Infrastructure Fast-Track: US Speeds Permits for Data Centres and Energy Builds; Momentum Rises Amid Oversight Risk
Energy Considered’s network of 5,000 Key Opinion Leaders (KOLs) recorded 455 mentions of data centre permitting in Q3 2025, marking the highest visibility yet for this theme. The uptick, driven largely by Fund Managers and Specialist Industry Media, reflects how federal reforms are reshaping the link between digital infrastructure and clean energy deployment. In the US, new executive actions and EPA rule updates accelerated project reviews for AI-era data centres, power plants, and transmission lines, classifying them as critical digital infrastructure. These moves come amid rising national electricity demand estimated at 4,193 billion kWh in 2025 (Q3), up 2.3 percent year-on-year with data centres alone consuming about 176 TWh, or 4.4 percent of total power use. The shift signals Washington’s intent to align permitting with the energy intensity of next-generation computing, balancing speed with tighter oversight across the EPA, DOE, and FERC.

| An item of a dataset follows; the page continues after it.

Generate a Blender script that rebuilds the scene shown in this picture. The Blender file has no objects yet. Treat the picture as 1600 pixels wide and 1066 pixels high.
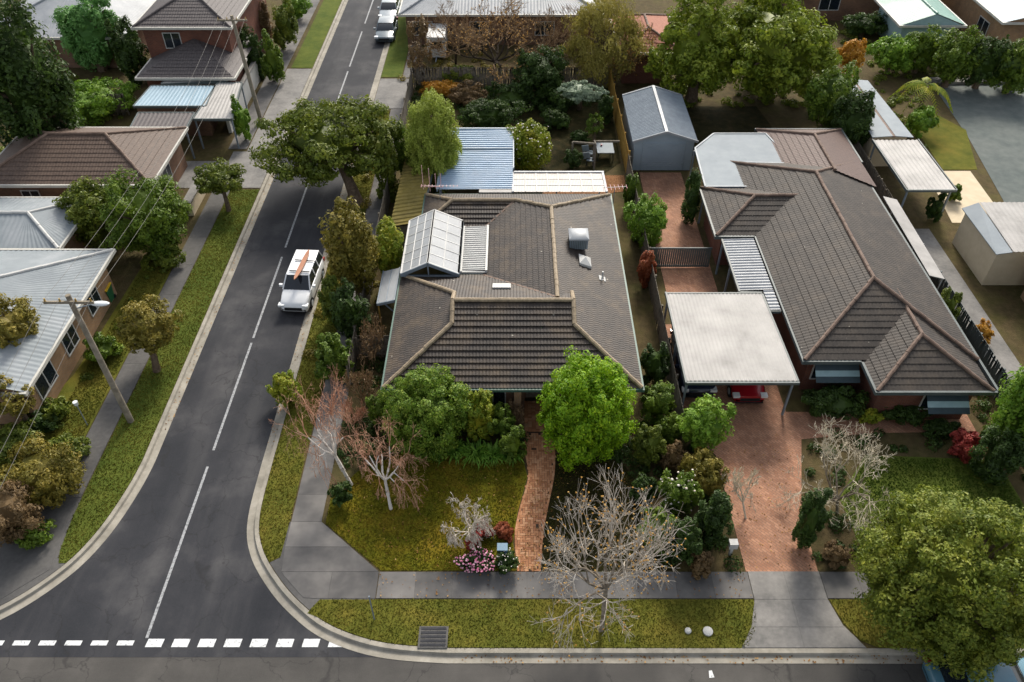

Under the EPA’s September 2025 Clean Air Act (CAA) guidance, developers can begin non-emitting construction, lay foundations and install conduits before full air-permit approval. “This is a pivotal shift,” noted Dr Elaine Turner (Director, Environmental Policy, National Clean Energy Council, US), adding that “regulatory agility no longer means regulatory dilution.” Energy Considered’s oversight metrics indicate permitting time reductions of 10–20 percent in compliant states, even as the tighter PM2.5 standards remain in force meaning EPA’s stricter air-quality limits on fine particulate pollution are still being enforced, even though permitting processes have been made faster under the new Clean Air Act guidance.